Sunday, December 16, 2012

Spirits Everywhere

By: Judi Stuart
Port Discover - Visitor Services Manager


Mannheim Steamroller has created my favorite versions of Christmas music for the last twenty-five years. I always get some growling from Hubby when he gets his fill of it during the holidays. A couple of years ago he changed his tune when he heard Mannheim’s “Up Above the Northern Lights on Christmas Night.”

The piece is a hauntingly dramatic musical reflection of the astronomical phenomenon scientifically known as the aurora borealis (northern) or aurora australis (southern) which usually occurs near the two poles of the earth. One of his bucket list goals is to go to see the lights in all their glory.

Proclaiming that “magic fills the air” and “spirits are everywhere” the lyrics get in your mind and won’t leave you. You can see it and hear it on with a video (see below) of the scientific wonder in action.

The lights have been observed since ancient times, but the earliest account is from Babylonian clay tablets during the time of King Nebuchadnezzar II in approximately 568 B.C.

The dancing curtains of magical colors have fascinated humans for thousands of years. Aristotle called them light torches, and Europeans of the Middle Ages thought that they were flaming heavenly castles or armies of warriors who had died in battle.

Children of Norway believed that the lights would swoop them up into the sky if they waved a napkin at them. Eskimos thought that the aurora was dancing animal spirits of deer, seals, and salmon. Inuit tribes thought that the spirits of the dead were playing football with a walrus skull across the sky.

Named after the Roman goddess of dawn, Aurora, and Boreas, the Greek name for north wind, the Northern Lights can appear as patches of light, streamers, arcs, or rays painted in colors of green, blue, violet, red, and yellow.
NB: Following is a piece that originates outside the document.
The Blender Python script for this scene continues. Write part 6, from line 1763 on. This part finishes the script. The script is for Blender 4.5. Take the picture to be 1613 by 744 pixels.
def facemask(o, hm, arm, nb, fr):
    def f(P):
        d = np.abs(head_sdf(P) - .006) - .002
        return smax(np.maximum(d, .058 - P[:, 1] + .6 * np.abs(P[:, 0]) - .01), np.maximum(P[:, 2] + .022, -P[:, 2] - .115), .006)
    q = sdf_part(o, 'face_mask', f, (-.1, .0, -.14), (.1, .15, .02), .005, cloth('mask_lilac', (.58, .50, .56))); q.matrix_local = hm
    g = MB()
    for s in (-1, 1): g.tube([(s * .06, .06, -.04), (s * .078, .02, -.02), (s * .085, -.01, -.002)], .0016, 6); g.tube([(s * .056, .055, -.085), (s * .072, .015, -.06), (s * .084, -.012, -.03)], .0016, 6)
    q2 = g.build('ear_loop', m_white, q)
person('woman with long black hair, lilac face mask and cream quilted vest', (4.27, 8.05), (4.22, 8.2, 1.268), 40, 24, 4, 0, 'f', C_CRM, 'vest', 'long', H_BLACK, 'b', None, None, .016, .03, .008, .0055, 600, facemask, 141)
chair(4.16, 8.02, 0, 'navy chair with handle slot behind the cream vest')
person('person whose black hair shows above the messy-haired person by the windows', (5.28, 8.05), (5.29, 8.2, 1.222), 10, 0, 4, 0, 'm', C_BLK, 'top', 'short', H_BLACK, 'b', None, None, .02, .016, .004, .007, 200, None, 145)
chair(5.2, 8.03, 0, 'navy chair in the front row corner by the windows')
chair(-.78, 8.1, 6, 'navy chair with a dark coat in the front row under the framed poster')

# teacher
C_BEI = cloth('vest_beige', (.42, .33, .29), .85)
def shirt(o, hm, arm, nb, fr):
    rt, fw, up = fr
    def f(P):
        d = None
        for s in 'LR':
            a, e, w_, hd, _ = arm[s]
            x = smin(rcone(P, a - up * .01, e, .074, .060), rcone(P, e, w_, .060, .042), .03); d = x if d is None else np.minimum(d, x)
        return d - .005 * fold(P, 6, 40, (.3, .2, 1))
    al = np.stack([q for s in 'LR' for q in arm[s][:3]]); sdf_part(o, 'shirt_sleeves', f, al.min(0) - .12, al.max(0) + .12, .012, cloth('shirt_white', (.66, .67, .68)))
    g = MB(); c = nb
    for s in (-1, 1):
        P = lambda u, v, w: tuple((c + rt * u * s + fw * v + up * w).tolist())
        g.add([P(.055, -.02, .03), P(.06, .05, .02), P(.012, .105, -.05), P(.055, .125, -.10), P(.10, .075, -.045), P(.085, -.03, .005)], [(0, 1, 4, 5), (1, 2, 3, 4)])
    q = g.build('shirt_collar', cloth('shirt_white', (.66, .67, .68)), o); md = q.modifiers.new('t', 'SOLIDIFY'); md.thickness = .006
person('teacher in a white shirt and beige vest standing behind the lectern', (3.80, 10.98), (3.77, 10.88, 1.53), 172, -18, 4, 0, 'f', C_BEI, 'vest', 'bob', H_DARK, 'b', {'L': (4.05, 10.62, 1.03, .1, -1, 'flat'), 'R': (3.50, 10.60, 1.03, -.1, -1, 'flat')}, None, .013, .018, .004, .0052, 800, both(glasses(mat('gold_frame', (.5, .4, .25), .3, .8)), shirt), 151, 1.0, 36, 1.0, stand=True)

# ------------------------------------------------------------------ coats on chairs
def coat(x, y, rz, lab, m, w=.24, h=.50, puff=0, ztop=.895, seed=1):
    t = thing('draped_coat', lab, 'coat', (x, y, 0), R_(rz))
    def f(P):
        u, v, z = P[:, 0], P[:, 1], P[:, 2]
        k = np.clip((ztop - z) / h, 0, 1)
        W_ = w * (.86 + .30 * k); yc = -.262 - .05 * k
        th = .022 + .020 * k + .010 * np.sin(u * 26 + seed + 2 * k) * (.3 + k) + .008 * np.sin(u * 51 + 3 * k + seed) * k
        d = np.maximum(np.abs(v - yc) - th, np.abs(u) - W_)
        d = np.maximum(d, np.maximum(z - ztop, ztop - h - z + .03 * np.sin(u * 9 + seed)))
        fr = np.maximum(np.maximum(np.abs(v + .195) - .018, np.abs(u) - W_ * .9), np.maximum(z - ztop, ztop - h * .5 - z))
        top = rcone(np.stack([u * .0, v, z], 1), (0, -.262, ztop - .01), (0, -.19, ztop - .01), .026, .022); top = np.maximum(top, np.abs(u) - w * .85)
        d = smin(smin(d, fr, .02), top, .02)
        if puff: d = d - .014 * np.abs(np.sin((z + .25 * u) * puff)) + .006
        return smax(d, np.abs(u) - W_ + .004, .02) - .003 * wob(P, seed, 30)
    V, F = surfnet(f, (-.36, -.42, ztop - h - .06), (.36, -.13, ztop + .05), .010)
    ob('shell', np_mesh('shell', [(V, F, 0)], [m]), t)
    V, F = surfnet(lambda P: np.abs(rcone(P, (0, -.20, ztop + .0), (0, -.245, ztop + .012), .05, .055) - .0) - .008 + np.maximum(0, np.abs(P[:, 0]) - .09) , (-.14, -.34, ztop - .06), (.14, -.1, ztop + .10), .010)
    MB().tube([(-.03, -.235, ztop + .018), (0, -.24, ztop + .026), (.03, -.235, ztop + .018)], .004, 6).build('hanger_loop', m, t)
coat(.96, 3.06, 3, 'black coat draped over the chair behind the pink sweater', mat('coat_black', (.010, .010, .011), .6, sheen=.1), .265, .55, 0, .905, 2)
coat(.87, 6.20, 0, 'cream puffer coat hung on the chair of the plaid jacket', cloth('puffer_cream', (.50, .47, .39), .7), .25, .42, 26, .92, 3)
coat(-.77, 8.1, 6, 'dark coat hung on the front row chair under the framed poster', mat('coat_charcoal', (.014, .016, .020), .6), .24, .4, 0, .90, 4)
On rare occasions, when solar storms are extremely violent, the lights can be seen much further south or north than the poles.

Solar winds from sun storms send charged particles to earth in the form of clouds of gas. Earth has a protective shield called the magnetosphere. When the particles collide with the magnetic field, they cause changes and generate currents which flow along the lines of magnetic force into the Polar region. When they run into oxygen and nitrogen atoms, they produce the dazzling aurora lights.

Auroras tend to be more spectacular during periods of high solar activity which cycles every eleven years. The activity has been known to damage our electrical power grid and satellite operations. The National Aeronautics and Space Administration (NASA) has sent satellites on several missions called FAST, POLAR, and IMAGE to observe the activity of the Northern Lights.
The best places to see the northern lights are closer to the poles such as Canada, Alaska, Greenland, and Antarctica. They happen all the time, but can only be seen with the naked eye at night.

As the song proclaims, “Christmas night...Let your dreams take flight.”